Эти сны наяву охотника удивительно напоминают знаменитое сравнение Ральфа Эмерсона, наблюдающего «я» с прозрачным глазным яблоком:
Вот я стою на голой земле – голову мне овевает бодрящий воздух, она поднята высоко в бесконечное пространство, – и все низкое себялюбие исчезает. Я становлюсь прозрачным глазным яблоком; я делаюсь ничем; я вижу все; токи Вселенского Бытия проходят сквозь меня; я часть бога или его частица. И тогда имя самого близкого из друзей звучит для меня незнакомым и ничего не говорящим; брат ли он мне, хороший ли знакомый, и кто из нас господин, а кто слуга – все это ничтожные пустяки, глупые помехи. Я – возлюбленный красоты, ни в чем определенном не сосредоточенной и бессмертной. Среди дикой природы я нахожу нечто более для себя дорогое и родное, чем на городских и сельских улицах. В спокойном пейзаже, а особенно в далекой черте горизонта, человек различает нечто столь же прекрасное, как собственная его природа [Эмерсон 1977: 181–182].
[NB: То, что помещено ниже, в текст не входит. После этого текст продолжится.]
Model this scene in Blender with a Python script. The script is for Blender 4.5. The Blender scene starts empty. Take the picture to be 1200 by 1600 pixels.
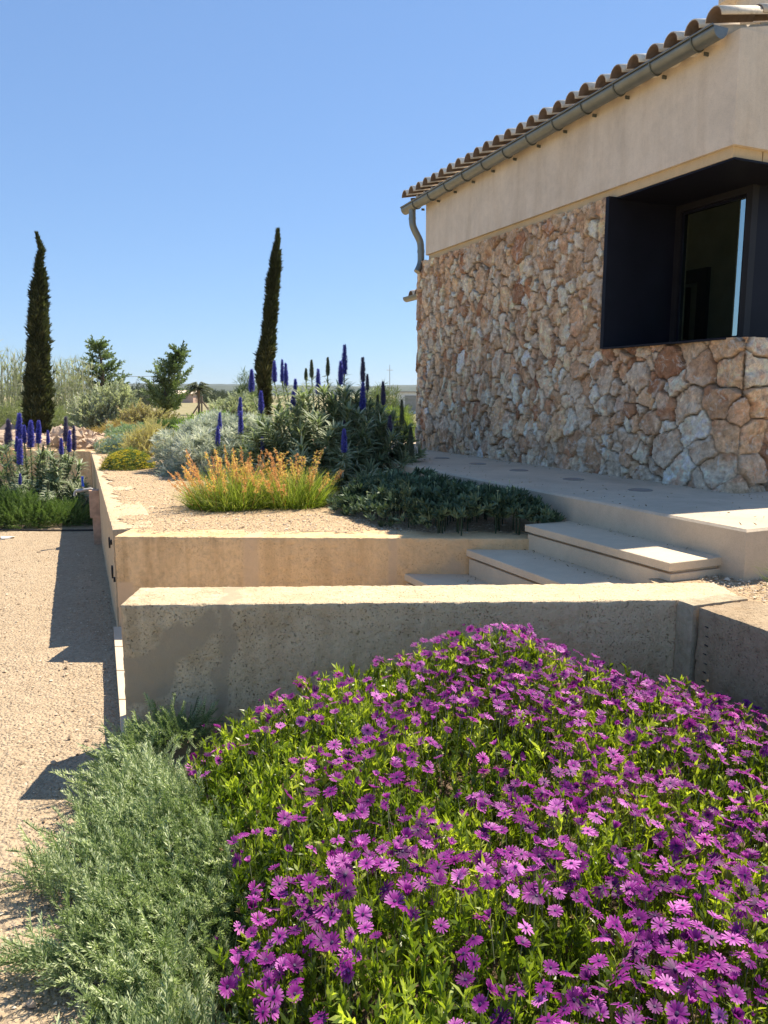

Помимо отказа от «Вселенского Бытия» и «бога», достижение Тургенева в вопросе описания окружающего мира, которое в русском языке стоит особняком, заключается в том, как он использует в повествовании иронию, чтобы противостоять тому, что выглядит, вопреки уверениям Эмерсона в обратном, как себялюбие в просветленном единении с природой. Тургеневского рассказчика грубо возвращают с небес на землю и в человеческое сообщество, когда его крестьянский спутник Касьян пробуждает его от грезы, называя барином и вопрошая: «Для чего ты пташку убил?» Все иллюзии «спокойного пейзажа», где вокруг ни души и никто никому не «господин» и не «слуга», разрушены – пусть и изящно. Голос Касьяна выдергивает нас из мира всеспасительного духа в реальность сомнительной морали и культурного и социального разлада – можно сказать, мы вырваны из прозрачного глазного яблока и втиснуты в соринку совести, которая портит нам вид. Одинокий голос, звучащий из лона природы, подвергается переоценке, осмеивается или по крайней мере ставится под сомнение. Синтаксис перебивок и вопросов в рассказе подводит нас к непониманию того, как эстетическое наслаждение природой может столь беспечно соседствовать с охотой или же картинами нищеты и разрухи, свидетелями которых мы только что стали[43]. Как и в финале «Поездки в Полесье», задача здесь не в том, чтобы лишить нас удовольствия и глубокого умиротворения от мгновений созерцания, а в том, чтобы сделать их содержание для нас более многозначным. К. Бростром характеризует Тургенева как тонко разрабатывающего проблемы, но не ответы на них, что делает его чрезвычайно современным писателем, а также прекрасным летописцем наших сложных взаимоотношений с природой[44]. Одинокий скиталец, со времен Торо стоявший в центре американской литературы о природе, здесь уступает место бирюку, которому приходится общаться с крестьянами, вмешивающимися – что досадно – в его эстетические фантазии и напоминающими о других способах существования в мире природы. Это шаг в сторону иронии, но также и в сторону восхитительного усложнения наших взаимоотношений с тем, что мы вслед за Эмерсоном все еще зовем природой.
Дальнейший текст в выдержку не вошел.